If x + y = 3 is the equation of chord AB of the circle x² + y² – 2x + 4y – 8 = 0, find the equation of the circle having AB as diameter.
Solution:
Let S ≡ x² + y² – 2x + 4y – 8 = 0 be the circle.
Let L ≡ x + y – 3 = 0 be the given line.
Given that L = 0 intersects the circle S = 0 at A, B.

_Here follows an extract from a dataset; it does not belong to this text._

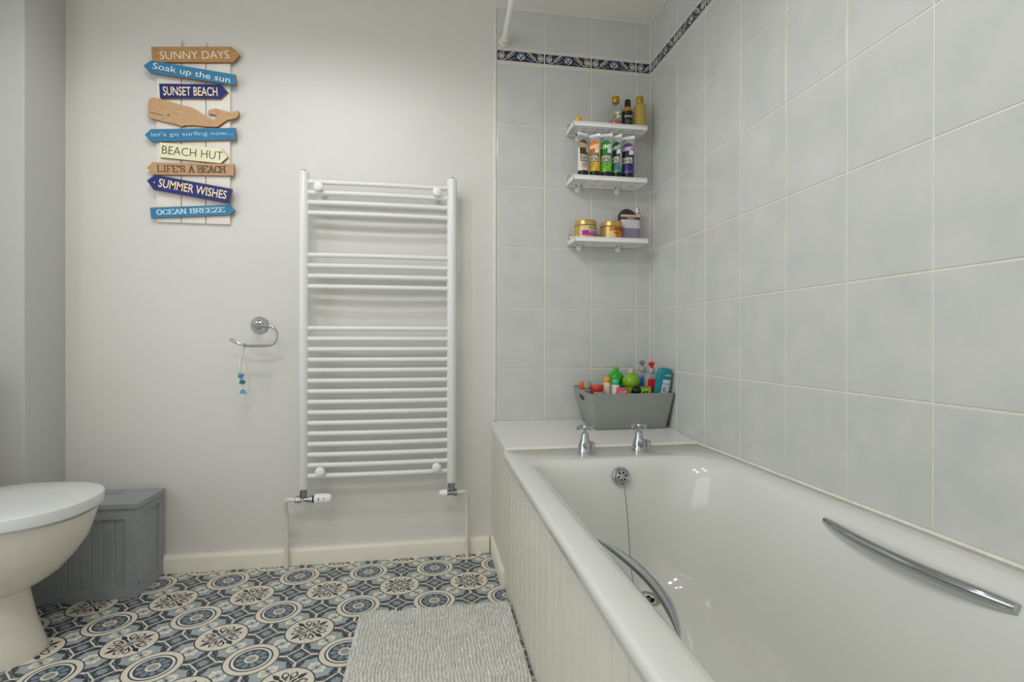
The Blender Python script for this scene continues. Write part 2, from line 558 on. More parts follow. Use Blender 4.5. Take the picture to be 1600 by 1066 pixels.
def border_art():
    """ornament of one border tile, u along 0.2 m, v up, metres; list of (layer, material, outline)"""
    it = []

    def strokev(m, pts, w0, w1, l=1):
        n = len(pts); a = []; b = []
        for i in range(n):
            p = Vector(pts[max(0, i-1)]); q = Vector(pts[min(n-1, i+1)])
            d = (q-p).normalized(); w = (w0+(w1-w0)*i/(n-1))/2; nn = Vector((-d.y, d.x))*w
            a.append((pts[i][0]+nn.x, pts[i][1]+nn.y)); b.append((pts[i][0]-nn.x, pts[i][1]-nn.y))
        it.append((l, m, a+b[::-1]))

    def leaf(m, x, y, a, ln, w, l=1):
        pts = []
        for i in range(7):
            t = i/6; pts.append((ln*t, w*sin(pi*t**0.8)))
        for i in range(5, 0, -1):
            t = i/6; pts.append((ln*t, -w*sin(pi*t**0.8)))
        it.append((l, m, [(x+p*cos(a)-q*sin(a), y+p*sin(a)+q*cos(a)) for p, q in pts]))
    sp = []
    for i in range(20):
        t = i/19; a = radians(-70 + 560*t*-1 + 0); r = 0.0155*(1-t)+0.004*t
        sp.append((0.020+r*cos(a), 0.0+r*sin(a)))
    strokev(BCRE, sp, 0.0032, 0.0050)
    it.append((2, BCRE, [(0.020+0.0048*cos(k*pi/5), 0.0048*sin(k*pi/5)) for k in range(10)]))
    strokev(BCRE, [(0.022, -0.0155), (0.034, -0.014), (0.045, -0.008), (0.056, 0.001), (0.066, 0.012)], 0.003, 0.005)
    for t, la, lb in ((0.25, 1.9, -0.1), (0.5, 1.7, -0.1), (0.75, 1.6, 0.0), (0.95, 1.3, 0.2)):
        x = 0.034+0.032*t; y = -0.014+0.026*t
        leaf(BCRE, x, y, 0.6+0.9, 0.012, 0.0032)
        leaf(BCRE, x, y, 0.6-0.7, 0.011, 0.0030)
    leaf(BCRE, 0.064, 0.008, 0.75, 0.013, 0.004)
    strokev(BBLU, [(0.050, -0.017), (0.062, -0.014), (0.072, -0.006), (0.080, -0.012)], 0.005, 0.003)
    leaf(BBLU, 0.012, 0.013, 0.2, 0.025, 0.004)
    leaf(BBLU, 0.088, 0.004, 0.9, 0.016, 0.005)
    leaf(BCRE, 0.096, -0.010, 2.4, 0.020, 0.0048)
    leaf(BCRE, 0.084, -0.002, 1.2, 0.010, 0.003)
    full = []
    for l, m, p in it:
        full.append((l, m, p)); full.append((l, m, [(0.2-u, v) for u, v in p][::-1]))
    leaf_c = [(0.1, 0.013), (0.105, 0.004), (0.1, -0.004), (0.095, 0.004)]
    full.append((1, BCRE, leaf_c[::-1]))
    full.append((1, BCRE, [(0.1+0.0032*cos(k*pi/4), -0.013+0.0032*sin(k*pi/4)) for k in range(8)]))
    return full


ART = border_art()


def tiled(mb, F, cuts, zs, border_row, sgn_u):
    """F(u, z, d): point at distance d in front of the wall; cuts: joints along u; zs: joints up"""
    g = 0.0016; bv = 0.0022
    for i in range(len(cuts)-1):
        for j in range(len(zs)-1):
            u0, u1 = cuts[i]+g, cuts[i+1]-g; z0, z1 = zs[j]+g, zs[j+1]-g
            t = [random.uniform(-0.00012, 0.00012) for _ in range(4)]
            out = [F(u0, z0, -0.002), F(u1, z0, -0.002), F(u1, z1, -0.002), F(u0, z1, -0.002)]
            inn = [F(u0+bv, z0+bv, t[0]), F(u1-bv, z0+bv, t[1]), F(u1-bv, z1-bv, t[2]), F(u0+bv, z1-bv, t[3])]
            mid = [F(u0+bv*.3, z0+bv*.3, -0.0007), F(u1-bv*.3, z0+bv*.3, -0.0007), F(u1-bv*.3, z1-bv*.3, -0.0007), F(u0+bv*.3, z1-bv*.3, -0.0007)]
            m = BMARG if j == border_row else TILE
            fs = [(8, 9, 10, 11)]
            for a in (0, 4):
                for k in range(4):
                    k2 = (k+1) % 4
                    fs.append((a+k, a+k2, a+4+k2, a+4+k))
            if sgn_u < 0:
                fs = [f[::-1] for f in fs]
            mb.add(out+mid+inn, fs, m)
            if j == border_row:
                zc = (z0+z1)/2+0.0003; hh = 0.0198; e = 0.0012
                q = [F(u0+e, zc-hh, 0.0004), F(u1-e, zc-hh, 0.0004), F(u1-e, zc+hh, 0.0004), F(u0+e, zc+hh, 0.0004)]
                mb.add(q, [(0, 1, 2, 3) if sgn_u > 0 else (3, 2, 1, 0)], BDARK)
                wd = u1-u0
                for l, mm, p in ART:
                    pts = [(a, b) for a, b in p]
                    if max(a for a, b in pts) > wd-0.001:
                        # cut tile: keep what fits
                        pts = [(min(a, wd-0.002), b) for a, b in pts]
                        if max(a for a, b in pts)-min(a for a, b in pts) < 0.003:
                            continue
                    n = len(pts)
                    V = [F(u0+a, zc+b, 0.0005+0.0001*l) for a, b in pts]
                    ar = sum(pts[k][0]*pts[(k+1) % n][1]-pts[(k+1) % n][0]*pts[k][1] for k in range(n))*sgn_u
                    f = tuple(range(n)) if ar > 0 else tuple(range(n))[::-1]
                    mb.add(V, [f], mm)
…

The equation of the circle passing through the point of intersection of S = 0 and L = 0 is S + λL = 0 where λ is a constant.
(x² + y² – 2x + 4y – 8) + λ(x + y – 3) = 0
⇒ x² + y² + (λ – 2)x + y(λ + 4) – (8 + 3λ) = 0 …….(1)

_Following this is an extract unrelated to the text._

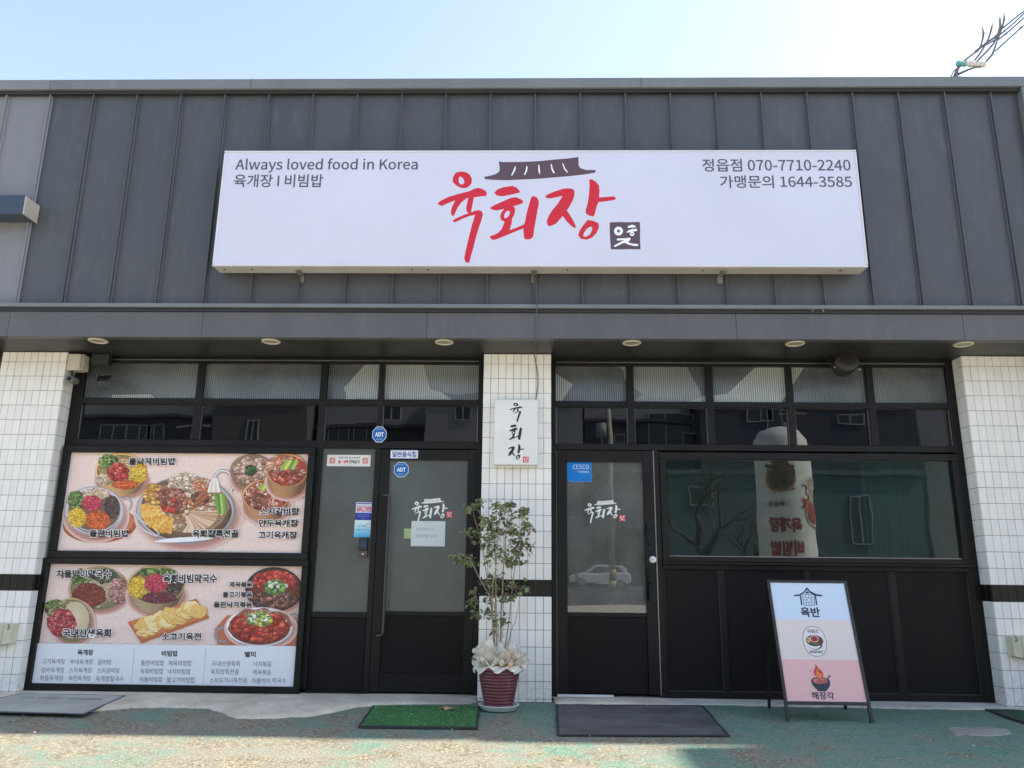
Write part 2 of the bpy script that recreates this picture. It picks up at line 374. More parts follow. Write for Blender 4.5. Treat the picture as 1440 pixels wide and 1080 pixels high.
for j in range(len(ys) - 1):
    for i in range(W - 1): mb.f.append((j * W + i, j * W + i + 1, (j + 1) * W + i + 1, (j + 1) * W + i)); mb.m.append(0); mb.c.append(None)
mb.build('ground', ground_mat(), kind='structure', smooth=True)
ROADM = pm('road asphalt', (.055, .055, .055), .85, bump=.4, bscale=150, bdist=.004)
mb = MB(); mb.box(-300, 300, -50, -20, -.05, .012); mb.build('road', ROADM, kind='structure')
mb = MB()
for i in range(-20, 21): mb.box(i * 6, i * 6 + 3, -35.1, -34.95, .012, .017)
mb.build('road_marking', pm('white road paint', (.75, .75, .72), .6), kind='structure')

def concrete(name, a, b):
    m, t, p = base(name); g = t.nodes.new('ShaderNodeNewGeometry').outputs['Position']
    big = noise(t, 2.2, 7, g, .62); fine = noise(t, 70, 5, g, .7); sp = noise(t, 18, 5, g, .6)
    c = mix(t, ramp(t, big, [(.35, 0.), (.65, 1.)]), a, b); c = mix(t, ramp(t, sp, [(.58, 0.), (.75, .6)]), c, tuple(x * .5 for x in a))
    c = mix(t, 1., c, ramp(t, fine, [(.3, .78), (.6, 1.)]), 'MULTIPLY')
    t.links.new(c, p.inputs['Base Color']); p.inputs['Roughness'].default_value = .9; bumpn(t, p, fine, .5, .004); return m
CONC = concrete('trowelled concrete', (.54, .47, .36), (.80, .71, .57)); CONC2 = concrete('pale rough concrete', (.44, .43, .38), (.66, .64, .57))
edge = [(-6.5, -.25), (-4.56, -.28), (-3.9, -.6), (-3.5, -.72), (-3.31, -.53), (-2.985, -.464), (-2.68, -.473), (-2.5, -.62), (-2.275, -.90), (-2.02, -.87), (-1.71, -.77), (-1.458, -.36), (-1.18, -.19), (-.5, -.12), (-.452, -.02), (-.44, .2), (.23, .2), (.24, -.05), (1.19, -.045), (1.37, -.03), (1.63, .02), (2.24, -.03), (2.8, -.01), (3.15, -.055), (4.1, -.035), (4.3, -.12), (4.9, -.1), (6.5, -.2)]
def lerp_edge(x):
    for (a, ya), (b, yb) in zip(edge, edge[1:]):
        if a <= x <= b: return ya + (yb - ya) * (x - a) / (b - a)
    return -.2
mb = MB(); rows = []; rr = random.Random(3); nx = 520
for i in range(nx + 1):
    x = -6.5 + 13 * i / nx; ye = lerp_edge(x) + rr.gauss(0, .006) + .015 * math.sin(x * 9) * math.sin(x * 23); h = .022 + .006 * math.sin(x * 3.1) + rr.gauss(0, .0012)
    rows.append([(x, .6, .03), (x, .16, .028), (x, min(.12, ye + .12), h + rr.gauss(0, .001)), (x, ye + .03, h * .7), (x, ye + .008, h * .35), (x, ye - .004, -.02)])
b = 0
for r in rows: mb.v += r
for i in range(nx):
    for j in range(5): mb.f.append((i * 6 + j, i * 6 + j + 1, (i + 1) * 6 + j + 1, (i + 1) * 6 + j)); mb.m.append(1 if rows[i][0][0] > 1.25 else 0); mb.c.append(None)
mb.build('concrete_apron', [CONC, CONC2], kind='structure', smooth=True)
# pale repair patch in the paint
rr = random.Random(4); P0 = [(3.155, -1.13), (3.21, -.93), (3.28, -.84), (3.42, -.85), (3.58, -.835), (3.66, -.88), (3.63, -.98), (3.52, -1.1), (3.38, -1.15), (3.26, -1.12)]; P = []
for k in range(10):
    a, b = P0[k], P0[(k + 1) % 10]
    for q in range(6): f = q / 6; P.append((a[0] + (b[0] - a[0]) * f + rr.gauss(0, .007), a[1] + (b[1] - a[1]) * f + rr.gauss(0, .007)))
mb = MB(); mb.ring([[(x + (x - 3.4) * .05, y + (y + 1) * .07, -.004) for x, y in P][::-1], [(x, y, .003 + rr.gauss(0, .0008)) for x, y in P][::-1]], 0, False); mb.face([(x, y, .003) for x, y in P][::-1])
mb.build('repair_patch', concrete('grey patch mortar', (.26, .25, .215), (.42, .41, .36)), kind='structure')
# grit and paint flakes lying on the ground
mb = MB(); rr = random.Random(11)
for i in range(420):
    x, y = rr.uniform(-4.6, 4.6), rr.uniform(-2.6, -.05)
    if i > 350: x, y = rr.gauss(.55, .25), rr.gauss(-.02, .035)
    s_ = rr.uniform(.0025, .008) * (1.8 if rr.random() < .05 else 1); a = rr.random() * 6.28
    P = [(x + s_ * math.cos(a + q) * rr.uniform(.6, 1.2), y + s_ * math.sin(a + q) * rr.uniform(.6, 1.2)) for q in (0, 1.3, 2.6, 3.9, 5.2)]; z = .004
    mb.ring([[(px, py, z) for px, py in P], [(x + (px - x) * .5, y + (py - y) * .5, z + s_ * .7) for px, py in P]], rr.choice((0, 0, 1)), True)
mb.build('grit', [pm('pale grit', (.40, .38, .32), .9), pm('brown grit', (.28, .23, .17), .9)], kind='stuff')
tag(bpy.data.objects['grit'], 'loose grit and flaked paint scattered over the green forecourt', 'grit')

# ================================================================== BUILDING SHELL
B = thing('restaurant_building', 'single storey shop building clad in charcoal standing seam metal above a deep canopy fascia', 'building', (0, .5, 0))
seams = [-5.784, -5.334, -4.884, -4.436, -3.987, -3.538, -3.088, -2.640, -2.191, -1.742, -1.294, -.848, -.4, .048, .497, .946, 1.394, 1.844, 2.295, 2.746, 3.196, 3.647, 4.1, 4.551, 4.83]
for i in range(len(seams) - 1):
    a, b = seams[i], seams[i + 1]; o = bx('cladding_panel', a + .002, b - .002, -.45, -.43, 3.53, 5.80, CLAD2 if b < -4.8 else CLAD, B, 0)
    if i in (0, 1): o['label'] = 'paler grey cladding panel of the neighbouring unit'
for i, x in enumerate(seams[:-1]):
    mb = MB(); pal = x < -4.85
    mb.ring([[(x - .014, -.4505, z), (x - .007, -.458, z), (x - .0065, -.487, z), (x + .0065, -.487, z), (x + .007, -.458, z), (x + .014, -.4505, z)][::-1] for z in (3.533, 5.803)])
    mb.build('standing_seam', CLAD2 if pal else CLAD, B)
bx('parapet_flashing', -4.873, 4.99, -.53, -.30, 5.828, 5.937, TRIM, B, .004)
bx('parapet_flashing', -7.0, -4.876, -.53, -.30, 5.828, 5.937, CLAD2, B, .004)['label'] = 'paler flashing of the neighbouring unit'
for x in (-2.82, 1.1): bx('flashing_joint', x, x + .004, -.5315, -.50, 5.829, 5.936, SOFF, B, 0)
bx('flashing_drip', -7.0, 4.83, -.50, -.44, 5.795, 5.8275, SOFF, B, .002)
bx('end_trim', 4.83, 4.99, -.527, -.30, 3.2, 5.826, TRIM, B, .004)
bx('ledge_flashing', -7.0, 4.99, -.565, -.44, 3.495, 3.532, TRIM, B, .003)
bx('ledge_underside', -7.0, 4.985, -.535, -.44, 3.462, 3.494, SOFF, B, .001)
fx = [-7, -4.884, -3.05, -.95, 1.9, 3.96, 4.99]
for i in range(6): bx('fascia_panel', fx[i] + (.0015), fx[i + 1] - .0015, -.52, -.44, 3.215, 3.461, CLAD2 if i == 9 else FASC, B, .002)
sx_ = [-7, -4.6, -2.6, -.46, .24, 2.2, 4.05, 4.99]
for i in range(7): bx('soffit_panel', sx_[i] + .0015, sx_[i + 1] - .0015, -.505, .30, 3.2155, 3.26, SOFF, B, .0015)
mb = MB()
for k in range(40):
    x = -6.9 + k * .3; mb.lathe([(.006, 0), (.005, -.003), (0, -.004)], (x, -.5655, 3.513), 7, 'Y')
    if k % 2: mb.lathe([(.006, 0), (.005, -.003), (0, -.004)], (x + .07, -.5305, 5.85), 7, 'Y')
mb.build('flashing_screws', pm('dull screw head', (.3, .3, .3), .4, .6), B, kind='stuff')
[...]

Centre of the circle = \(\left[-\left(\frac{\lambda-2}{2}\right),-\left(\frac{\lambda+4}{2}\right)\right]\)
Given that the line L = 0 is the diameter of the circle (1).

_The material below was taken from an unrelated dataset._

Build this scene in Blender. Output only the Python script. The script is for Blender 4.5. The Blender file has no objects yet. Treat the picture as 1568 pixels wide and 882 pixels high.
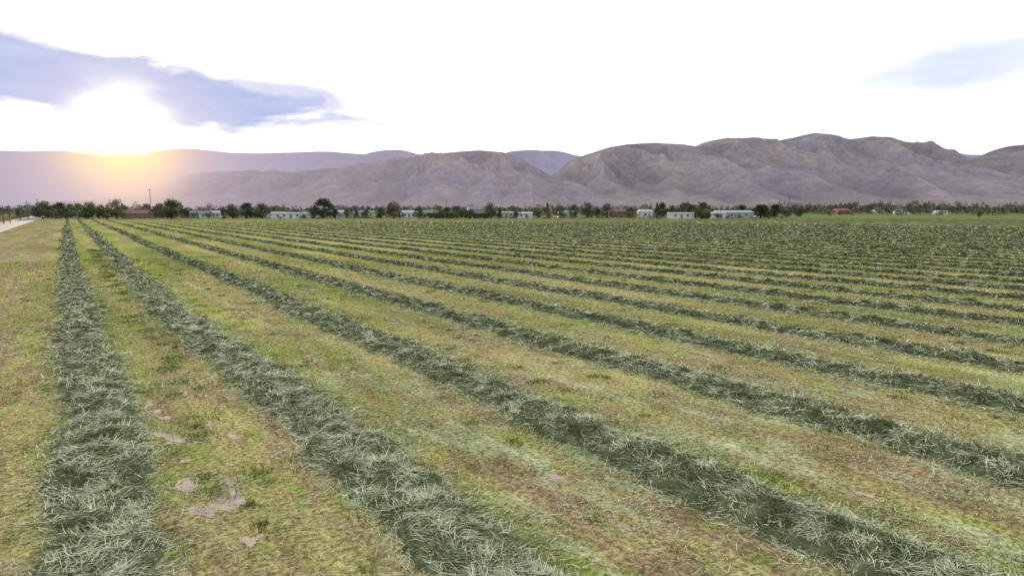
import bpy, math, numpy as np
from mathutils import Vector, Matrix
rng = np.random.default_rng(7)
sc = bpy.context.scene
sc.view_settings.view_transform = 'Standard'
sc.view_settings.look = 'None'
sc.view_settings.exposure = 0

# ---------------------------------------------------------------- camera
F = 1060.0; CX = 784.0; CY = 441.0; HC = 5.0
PITCH = math.atan((CY - 320) / F)
cp, sp = math.cos(PITCH), math.sin(PITCH)
cam_d = bpy.data.cameras.new("camera"); cam = bpy.data.objects.new("camera", cam_d)
sc.collection.objects.link(cam)
cam_d.sensor_width = 36; cam_d.lens = 36 * F / 1568
cam_d.clip_start = 0.1; cam_d.clip_end = 40000
cam.location = (0, 0, HC); cam.rotation_euler = (math.pi / 2 - PITCH, 0, 0)
sc.camera = cam

def ray(u, v):
    a = (u - CX) / F; b = (CY - v) / F
    return np.array([a, cp + b * sp, -sp + b * cp])
def at_depth(u, v, D):
    r = ray(u, v); k = D / r[1]
    return r[0] * k, D, HC + r[2] * k
def gx(u, D):
    return at_depth(u, 322, D)[0]

TH = math.atan((CX - 103) / F * cp)
CT, ST = math.cos(TH), math.sin(TH)
K = HC * CT
def st2xy(s, t): return s * CT - t * ST, s * ST + t * CT

sun_r = ray(188, 212); sun_r = sun_r / np.linalg.norm(sun_r)
SUN_EL = math.asin(sun_r[2]); SUN_AZ = math.atan2(sun_r[0], sun_r[1])

# ---------------------------------------------------------------- noise
_perm = np.random.default_rng(3).permutation(4096)
_grad = np.random.default_rng(4).uniform(0, 2 * np.pi, 4096)
def perlin(x, y):
    xi = np.floor(x).astype(np.int64); yi = np.floor(y).astype(np.int64)
    xf = x - xi; yf = y - yi
    def g(ix, iy, dx, dy):
        h = _grad[_perm[(_perm[ix & 4095] + iy) & 4095]]
        return np.cos(h) * dx + np.sin(h) * dy
    u = xf * xf * xf * (xf * (xf * 6 - 15) + 10); v = yf * yf * yf * (yf * (yf * 6 - 15) + 10)
    a = g(xi, yi, xf, yf); b = g(xi + 1, yi, xf - 1, yf)
    c = g(xi, yi + 1, xf, yf - 1); d = g(xi + 1, yi + 1, xf - 1, yf - 1)
    return ((a + (b - a) * u) * (1 - v) + (c + (d - c) * u) * v) * 1.5
def fbm(x, y, o=4, ridged=False):
    r = np.zeros(np.broadcast(x, y).shape); amp = 1; tot = 0
    for i in range(o):
        n = perlin(x * 2 ** i + 17.3 * i, y * 2 ** i + 9.1 * i)
        if ridged: n = 1 - 2 * np.abs(n)
        r += n * amp; tot += amp; amp *= 0.5
    return r / tot

# ---------------------------------------------------------------- mesh helpers
def tri_mesh(name, V, T, col=None, smooth=False, mat=None, link=True):
    V = np.asarray(V, dtype=np.float32); T = np.asarray(T, dtype=np.int32)
    me = bpy.data.meshes.new(name)
    me.vertices.add(len(V)); me.vertices.foreach_set("co", V.ravel())
    me.loops.add(T.size); me.loops.foreach_set("vertex_index", T.ravel())
    me.polygons.add(len(T)); me.polygons.foreach_set("loop_start", np.arange(0, T.size, 3, dtype=np.int32))
    me.update(calc_edges=True)
    if col is not None:
        a = me.color_attributes.new("Col", 'FLOAT_COLOR', 'POINT')
        c = np.ones((len(V), 4), dtype=np.float32); c[:, :3] = col
        a.data.foreach_set("color", c.ravel())
    if smooth: me.polygons.foreach_set("use_smooth", np.ones(len(T), dtype=bool))
    if mat: me.materials.append(mat)
    if not link: return me
    ob = bpy.data.objects.new(name, me); sc.collection.objects.link(ob)
    return ob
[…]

Centre \(\left(\frac{2-\lambda}{2},-\frac{\lambda-4}{2}\right)\) lies on the line x + y – 3 = 0.
∴ \(\frac{2-\lambda}{2}+\left[-\left(\frac{\lambda+4}{2}\right)\right]-3=0\)
⇒ -λ + 2 – λ – 4 – 6 = 0
⇒ – 2λ – 8 = 0
⇒ 2λ = -8
⇒ λ = -4
∴ The equation of the required circle from (1) is x² + y² + (-4 – 2)x + (-4 + 4)y – 8 – 3(-4) = 0
⇒ x² + y² – 6x + 4 = 0

Question 8.
Find the equation of the circle passing through the intersection of the circles x² + y² = 2ax and x² + y² = 2by and having its centre on the line \(\frac{x}{a}-\frac{y}{b}=2\).
Solution:
Let S = x² + y² – 2ax = 0 and S’ = x² + y² – 2by be the given circles.
Given line is \(\frac{x}{a}-\frac{y}{b}=2\)
⇒ bx – ay = 2ab
⇒ bx – ay – 2ab = 0 …….(1)
The equation of the radical axis of circles S = 0 and S’ = 0 is S – S’ = 0.
⇒ x² + y² – 2ax – (x² + y² – 2by) = 0
⇒ ax – by = 0
Let L = ax – by = 0 ……….(2)
The equation of the circle passing through the points of intersection of S = 0 and L = 0 is S + λL = 0.
⇒ x² + y² – 2ax + λ(ax – by) = 0 — (3)
⇒ x² + y² + x(λa – 2a) – λby = 0
Centre of the circle (3) is \(\left(\frac{2 a-\lambda a}{2}, \frac{\lambda b}{2}\right)\)
Given that centre lies on (1)
∴ \(\mathrm{b}\left(\frac{2 \mathrm{a}-\lambda \mathrm{a}}{2}\right)-\mathrm{a} \frac{\lambda \mathrm{b}}{2}-2 \mathrm{ab}=0\)
⇒ 2ab – abλ – abλ – 4ab = 0
⇒ -2abλ – 2ab = 0
⇒ λ = -1
∴ From (3), the equation of the required circle is x² + y² – 3ax + by = 0.